Я осталась очень довольна и собой, и прогулкой. Я увидела все, что в моем квартале стоило внимания. Ни одна машина не проехала незамеченной, ни один дом не избежал осмотра. Я смотрела на деревья и даже припомнила, как называется одно из них. Я изучила прохожих, приметила отважную белку и разглядела лохматую гусеницу. Я смотрела. Разве я могла что-то пропустить?

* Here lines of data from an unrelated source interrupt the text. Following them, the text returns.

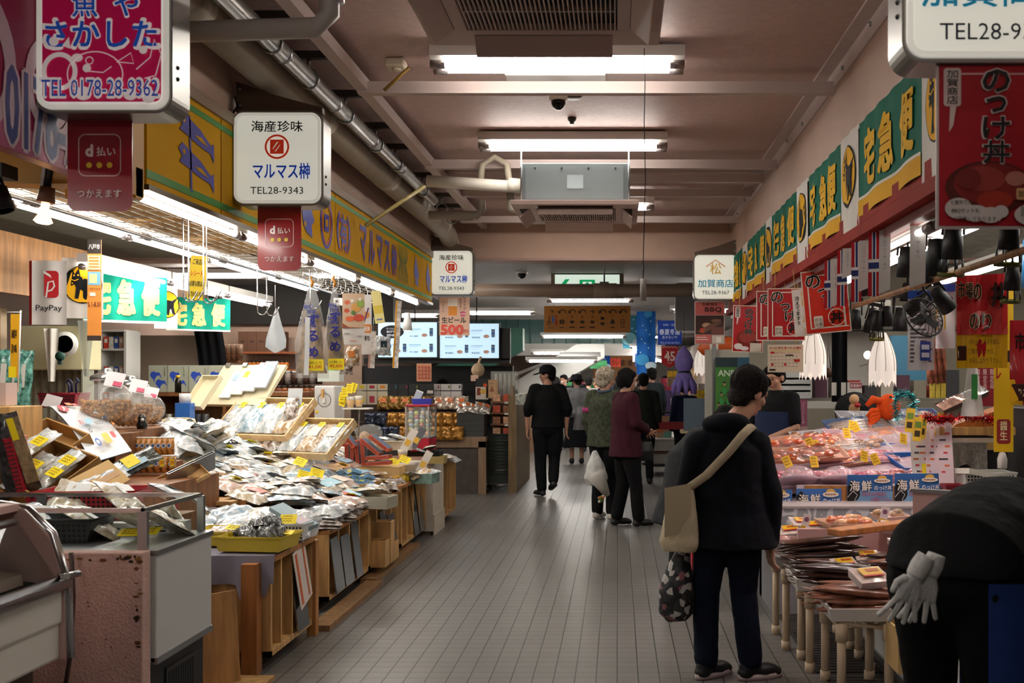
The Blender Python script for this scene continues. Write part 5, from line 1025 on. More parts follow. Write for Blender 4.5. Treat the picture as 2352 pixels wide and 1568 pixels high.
# candy jars
def candyjar(lab, p, s, lab2):
    o = thing('candy_jar', lab, 'jar', p); o.scale = (s,)*3
    prof = [(.06, .0), (.05, .012), (.045, .035)]
    for i in range(13): g_ = R(-68+i*11.0); prof.append((.158*math.cos(g_), .165+.14*math.sin(g_)))
    prof += [(.085, .305), (.08, .315)]
    MB().lathe(prof, M('eef4f4', .03, a=.2, kind='thin_glass', coat=1.), n=28, cap=False).build('glass', o)
    MB().lathe([(.092, .305), (.092, .325), (.085, .335), (.05, .35), (.03, .355), (.03, .372), (.02, .38), (.001, .382)], M('b4b8bc', .25, .9), n=24).build('lid', o)
    tm = MB(); tm.box((.1, -.1, .31), (.1, .003, .1), M('e4e0e4', .4), rot=(R(-28), R(12), .3)); tm.box((.085, -.112, .29), (.03, .004, .03), M('e0b83a', .4), rot=(R(-28), R(12), .3)).box((.12, -.113, .285), (.045, .004, .03), M('c04a6a', .4), rot=(R(-28), R(12), .3)); tm.build('price_tag', o)
    mb = MB(); cm = M('b07a34', .45, n=.3, ns=30); r_ = random.Random(3)
    for i in range(420):
        a = r_.random()*2*PI; zz = .05+r_.random()**1.1*.135; mx = .150*math.sqrt(max(.01, 1-((zz-.165)/.14)**2))-.012
        rr = mx*(.55+.45*r_.random()**.3); mb.ball((rr*math.cos(a), rr*math.sin(a), zz), .0125, cm, 6, 4)
    q = mb.build('caramel_snack', o); q['kind'] = 'stuff'
    return o
candyjar('large round glass jar of caramel snacks, nearest of three', P(245, 990, 6.0), 1.0, '')
candyjar('round glass jar of caramel snacks, middle of three', P(300, 992, 6.6), .98, '')
candyjar('round glass jar of caramel snacks, farthest of three', P(334, 985, 7.1), .84, '')
o = MB().b2((-3.5, 5.85, 0), (-2.95, 6.2, 1.18), WD3).b2((-3.65, 6.2, 0), (-3.1, 7.3, 1.18), WD3).build('wooden_stand'); tag(o, 'tall wooden stand under the round candy jars', 'stand')
k = 0
for tier, (px0, px1, py, n_, Y) in enumerate(((280, 396, 1085, 8, 6.05), (306, 392, 1043, 8, 6.12))):
    for i in range(n_):
        px = px0+(px1-px0)*i/(n_-1); p = P(px, py, Y)
        o = thing('snack_cup', 'clear cup of caramel snacks, %s of the %s tier' % (ORD[i], ('lower', 'upper')[tier]), 'cup', p, 0, 'caramel snack cups')
        MB().lathe([(.001, 0), (.021, 0), (.023, .1), (.001, .104)], M('b87c38', .25, n=.5, ns=60, coat=.8), n=12).build('filled_cup', o); MB().lathe([(.0235, .098), (.0235, .106), (.001, .107)], M('e0dcd4', .2), n=12).build('lid', o)
        MB().flat(circ(0, .055, .014), -.024, M('e8e8e8', .4)).flat(circ(0, .055, .0105), -.0245, M('4a5a80', .4)).build('sticker', o)
o = MB().box(P(335, 1062, 6.25)+Vector((0, 0, -.06)), (.4, .16, .14), WD3).build('wooden_step'); tag(o, 'wooden step carrying the upper snack cups', 'step')
for i, px in enumerate((345, 372, 396)):
    o = thing('price_card', 'yellow and red price card in front of the snack cups, %s from the left' % ORD[i], 'price card', P(px, 1062, 5.95), (0, R(-8), 0)); MB().box((0, 0, 0), (.034, .003, .055), M('8a8a88', .4)).box((0, -.002, 0), (.026, .002, .045), M('e8c81c', .4)).build('card', o); MB().text('200', 0, 0, .018, M('c03020', .5), -.0035, .01, .022, rot=PI/2).build('lettering', o)
for i, (px, py, Y, d, e) in enumerate(((402, 1110, 5.9, (.16, .36, .03), (R(28), R(30), -.5)), (440, 1100, 6.0, (.02, .34, .12), (R(20), R(20), -.4)))):
    o = MB().tray((0, 0, 0), d, .004, WD2 if i == 0 else STEEL, 1).build('shallow_tray', loc=P(px, py, Y), rot=e); tag(o, ('pale wooden shallow tray' if i == 0 else 'grey metal tray edge') + ' leaning between the snack cups and packets', 'tray')
for i in range(9):
    packet(1, 'clear crackling bag on the stand behind the snack cups, place %s' % ORD[i], P(395+i*14, 985+8*(i % 3), 7.0+.1*i), (.4, .2, i), 'clear bags behind the snack cups', None, 1.1)
for i in range(12):
    packet(rnd.choice([1, 0, 1]), 'clear bag heaped beside the caramel snack jars, place %s' % ORD[i], P(405+(i % 6)*18, 1012+16*(i//6), 6.7+.06*i), (.5, .3, i), 'clear bags beside the jars', None, 1.2)
# desk clutter between jars and trays
o = thing('telephone', 'cream desk device among papers behind the candy jars', 'telephone', P(410, 985, 7.8)); MB().box((0, 0, .04), (.2, .16, .08), M('d8cfae', .4), taper=1.15).build('body', o, bevel=.01); MB().box((0, -.02, .085), (.16, .1, .01), M('c4ba98', .4)).build('top', o)
for i, (px, py, c_) in enumerate(((440, 985, '6aa0a0'), (455, 978, '78acaa'), (430, 992, '5a9494'), (468, 985, '84b4b0'), (448, 996, '4a8a8c'))):
    o = MB().box((0, 0, 0), (.2, .16, .006), M(c_, .6)).build('envelope', loc=P(px, py, 7.6+.02*i), rot=(.2, .1*(i-2), .3*i)); tag(o, 'teal envelope in the loose pile behind the snack cups, %s from the top' % ORD[i], 'envelope', 'teal envelopes')
o = thing('tape_stand', 'blue stand with paper rolls on the shop desk', 'stand', P(425, 945, 8.2)); MB().box((0, 0, 0), (.12, .1, .14), M('2a62b0', .4)).build('stand', o); MB().lathe([(.001, 0), (.045, 0), (.045, .08), (.001, .08)], M('c8ccd0', .5), c=(0, 0, .07), n=14).build('roll', o)
o = MB().box((0, 0, .05), (.3, .2, .06), CARD).build('cardboard_box', loc=P(420, 1018, 7.5)); tag(o, 'low cardboard box beside the teal envelopes', 'box')
o = MB().box((-3.7, 8.0, .5), (.7, 1.4, 1.02), WD3).build('desk'); tag(o, 'brown shop desk behind the snack stand', 'desk')
o = thing('smoked_ornament', 'small dark figurine between the second and third candy jars', 'figurine', P(326, 985, 6.4)); MB().lathe([(.001, 0), (.03, 0), (.034, .03), (.022, .05), (.026, .07), (.015, .09), (.001, .093)], M('151515', .25), n=12).build('body', o); MB().ball((.012, -.018, .06), .012, M('c8c8c8', .3), 8, 6).build('face', o)
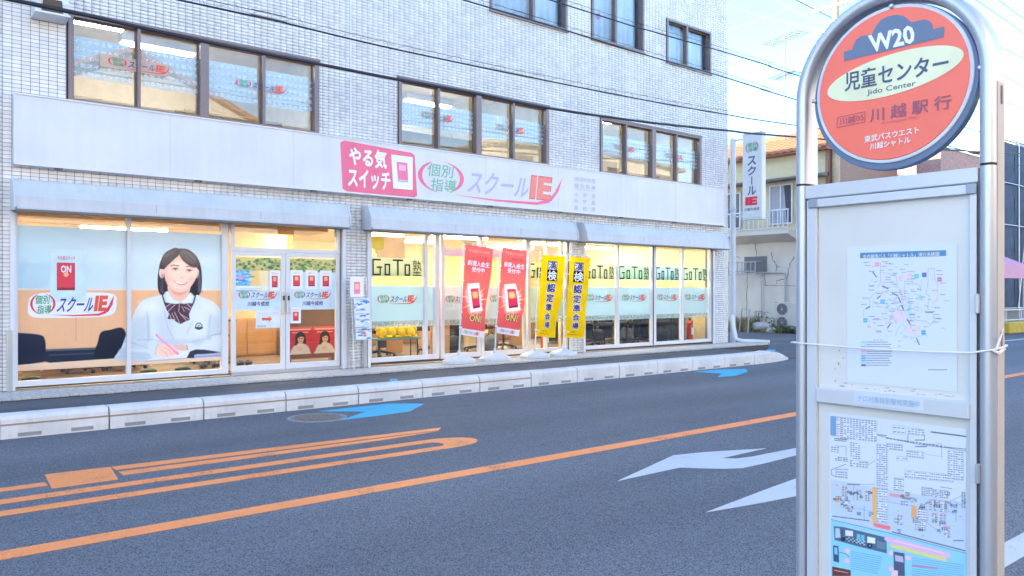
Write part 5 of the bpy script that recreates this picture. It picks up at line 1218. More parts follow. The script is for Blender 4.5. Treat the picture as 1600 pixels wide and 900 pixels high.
# boards
q = MB(); q.bbox(2.388, 2.432, .884, 1.4035, 1.783, 1.826, .003); q.build('top_bar', silver2, BS)
q = MB(); q.bbox(2.390, 2.43, 1.364, 1.400, .40, 1.780, .003); q.bbox(2.390, 2.43, .887, .906, .40, 1.780, .002); q.bbox(2.386, 2.43, .9062, 1.3638, 1.753, 1.780, .002); q.bbox(2.388, 2.43, .9062, 1.3638, .40, .45, .002); q.build('board_frame', silver2, BS)
for a_ in (1.3575, .886): q = MB(); q.bbox(2.384, 2.40, a_, a_+.033*(1 if a_ > 1 else .82), 1.752, 1.7815, .002); q.build('corner_piece', M('grey_corner', lrgb=(.30, .33, .40), rough=.4, metal=.3), BS)
q = MB(); q.box(2.391, 2.394, .8845, .8865, .45, 1.775); q.box(2.3925, 2.395, 1.4002, 1.4028, .45, 1.78); q.build('shadow_gap', M('gap_black', lrgb=(.02, .02, .04)), BS)
q = MB(); q.bbox(2.383, 2.42, .903, 1.3625, 1.124, 1.172, .003); q.build('middle_rail', silver2, BS)
panel_m = M('off_white_board', lrgb=(.66, .67, .66), rough=.35, var=.05, scale=3)
q = MB(); q.box(2.404, 2.418, .9062, 1.3638, 1.172, 1.753); q.box(2.404, 2.418, .9062, 1.3638, .45, 1.124); pan = q.build('board', panel_m, BS)
q = MB(); fq = faceXr(2.404)
for _ in range(22):
    y, z = random.uniform(-1.33, -.95), 1.177+abs(random.gauss(0, .012)); a = random.uniform(.002, .014); q.flat([(y-a, z), (y, z-.0018), (y+a, z), (y, z+.0018)], fq, M('dirt_speck', lrgb=(.46, .43, .40), rough=.9), .0006)
for _ in range(12):
    y, z = random.gauss(-1.30, .012), random.gauss(1.265, .03); a = random.uniform(.001, .004); q.flat([(y-a, z), (y, z-a), (y+a, z), (y, z+a)], fq, MATS['dirt_speck'], .0006)
q.build('dirt', None, BS)
q = MB(); q.text('テロ対策特別警戒実施中', faceXr(2.3825), -1.222, 1.142, .186, .020, M('pale_blue_text', (165, 190, 215), .5), .012, 0, .0012); q.flat([(-1.235, 1.134), (-1.025, 1.134), (-1.025, 1.167), (-1.235, 1.167)], faceXr(2.3825), M('clear_sticker', (206, 218, 232), .3), .0004); q.build('sticker', None, BS)
q = MB()
for z in (1.42, .95): q.bbox(2.380, 2.396, .876, .888, z, z+.055, .002)
q.build('hinge', steel, BS)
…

Как выяснилось, я пропустила почти все. После описанных ниже прогулок я почувствовала себя одновременно встревоженной, восхищенной и пристыженной тем, насколько ограниченным был мой взгляд на мир. Меня утешает лишь, что такая “неполноценность” свойственна большинству людей. Мы смотрим, но толком не видим: наши глаза широко открыты, но взгляд легкомысленно скользит от предмета к предмету. Мы видим символы, но не понимаем их значения. Мы не слепы, но на глазах у нас – шоры.
Неполноценность эта касается внимания: я просто не сосредоточилась как следует. Хотя кажется, что нет ничего проще, чем сосредоточиться, на самом деле это не так. Наверное, каждый в детстве слышал замечание: “Сосредоточься!” Вот только никто не объяснял нам, как именно это нужно делать.